■ **What the task asks**: Starting at the top of the listing, extract every line up to and including the one with "C = S.collection". Pictures stay out of the copy.

■ **Dataset section**:
┌──
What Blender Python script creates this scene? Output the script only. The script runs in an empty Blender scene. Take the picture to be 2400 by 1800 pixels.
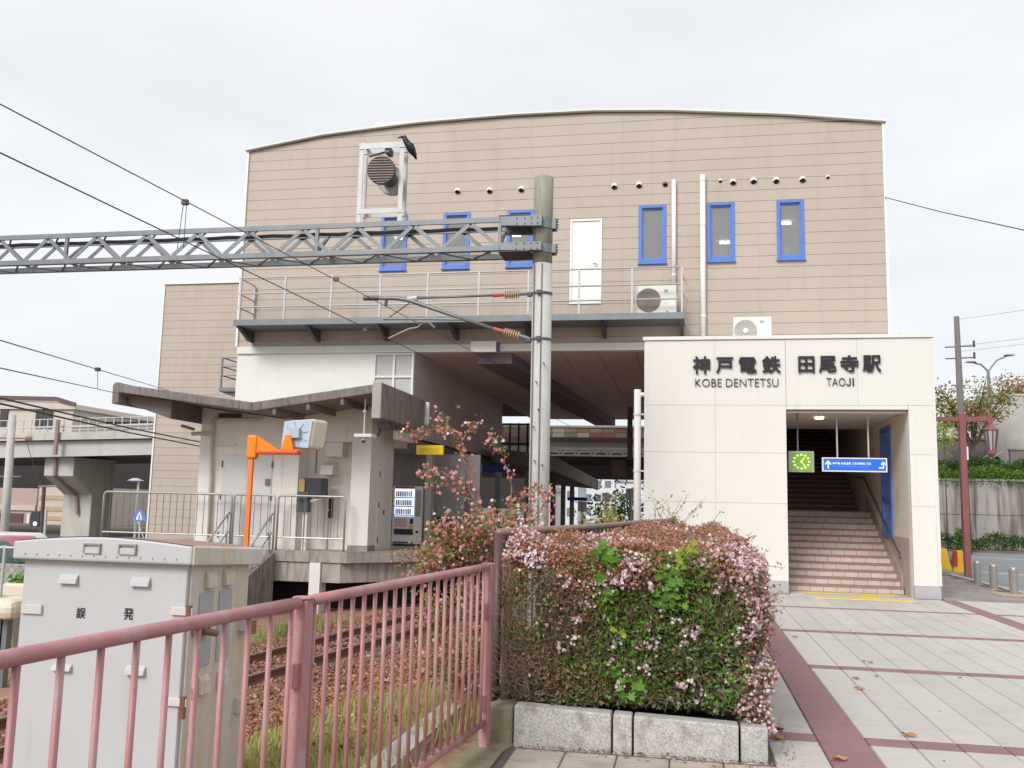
import bpy, bmesh, math, random
import numpy as np
from mathutils import Vector, Matrix

random.seed(11)
RNG = np.random.default_rng(5)
S = bpy.context.scene
C = S.collection

# ------------------------------------------------------------ camera, sky, sun, exposure
FPX, PITCH, ROLL, YAW, EYE = 2153.9, .12963, .022393, .190927, 1.65


def cam_rows():
    cy, sy = math.cos(YAW), math.sin(YAW)
    r = Vector((cy, sy, 0)); f0 = Vector((-sy, cy, 0)); u0 = Vector((0, 0, 1))
    f = f0 * math.cos(PITCH) + u0 * math.sin(PITCH)
    u = u0 * math.cos(PITCH) - f0 * math.sin(PITCH)
    cr, sr = math.cos(ROLL), math.sin(ROLL)
    return r * cr + u * sr, u * cr - r * sr, f


CR, CU, CF = cam_rows()
cd = bpy.data.cameras.new("camera")
cd.sensor_width = 36; cd.lens = FPX / 2400 * 36; cd.clip_end = 3000; cd.clip_start = .05
cam = bpy.data.objects.new("camera", cd); C.objects.link(cam)
cam.matrix_world = Matrix(((CR.x, CU.x, -CF.x, 0), (CR.y, CU.y, -CF.y, 0), (CR.z, CU.z, -CF.z, EYE), (0, 0, 0, 1)))
S.camera = cam

SUN_EL, SUN_AZ = 38, 200          # degrees; the sun stands behind the viewer, well veiled by cloud
SKY_STRENGTH, SUN_STRENGTH, EXPOSURE = .1, 1.5, .80
W = bpy.data.worlds.new("World"); S.world = W; W.use_nodes = True
nt = W.node_tree; nt.nodes.clear()
N = nt.nodes.new; L = nt.links.new
sky = N('ShaderNodeTexSky'); sky.sky_type = 'NISHITA'; sky.sun_disc = False
sky.sun_elevation = math.radians(SUN_EL); sky.sun_rotation = math.radians(SUN_AZ)
sky.air_density = 1; sky.dust_density = 3
tc = N('ShaderNodeTexCoord'); mp = N('ShaderNodeMapping'); mp.inputs['Scale'].default_value = (1.3, 1.3, 4.2)
L(tc.outputs['Generated'], mp.inputs['Vector'])
nz = N('ShaderNodeTexNoise'); nz.inputs['Scale'].default_value = 2.1; nz.inputs['Detail'].default_value = 7; nz.inputs['Roughness'].default_value = .52
L(mp.outputs[0], nz.inputs['Vector'])
rp = N('ShaderNodeValToRGB'); e = rp.color_ramp.elements
e[0].position = .30; e[0].color = (5.05, 5.14, 5.33, 1)
e[1].position = .66; e[1].color = (5.75, 5.8, 5.95, 1)
L(nz.outputs['Fac'], rp.inputs[0])
mx = N('ShaderNodeMixRGB'); mx.inputs[0].default_value = .93
L(sky.outputs[0], mx.inputs[1]); L(rp.outputs[0], mx.inputs[2])
bg = N('ShaderNodeBackground'); bg.inputs[1].default_value = SKY_STRENGTH
L(mx.outputs[0], bg.inputs[0])
wo = N('ShaderNodeOutputWorld'); L(bg.outputs[0], wo.inputs[0])

sl = bpy.data.lights.new("sun", 'SUN'); sl.energy = SUN_STRENGTH; sl.angle = math.radians(22); sl.color = (1, .98, .95)
so = bpy.data.objects.new("sun", sl); C.objects.link(so)
_a = math.radians(SUN_AZ); _e = math.radians(SUN_EL)
_d = Vector((math.sin(_a) * math.cos(_e), math.cos(_a) * math.cos(_e), math.sin(_e)))     # towards the sun
so.rotation_euler = _d.to_track_quat('Z', 'Y').to_euler(); so.location = (0, -5, 30)
S.view_settings.view_transform = 'Standard'; S.view_settings.look = 'None'
S.view_settings.exposure = EXPOSURE; S.view_settings.gamma = 1; S.view_settings.use_curve_mapping = False
S.cycles.max_bounces = 12; S.cycles.diffuse_bounces = 8; S.cycles.transparent_max_bounces = 12


def at(px, py, Y=None, Z=None, X=None):
    """The point of the place that a sight line meets on a wall (Y), a level (Z) or a side plane (X)."""
    d = CR * ((px - 1200) / FPX) - CU * ((py - 900) / FPX) + CF
    t = Y / d.y if Y is not None else ((Z - EYE) / d.z if Z is not None else X / d.x)
    return Vector((d.x * t, d.y * t, EYE + d.z * t))


def dat(x, y, **k):
    return at(x * 1.085, y * 1.085, **k)


# ------------------------------------------------------------ materials
MATS = {}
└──
■ **Solution for this problem**:
What Blender Python script creates this scene? Output the script only. The script runs in an empty Blender scene. Take the picture to be 2400 by 1800 pixels.
import bpy, bmesh, math, random
import numpy as np
from mathutils import Vector, Matrix

random.seed(11)
RNG = np.random.default_rng(5)
S = bpy.context.scene
C = S.collection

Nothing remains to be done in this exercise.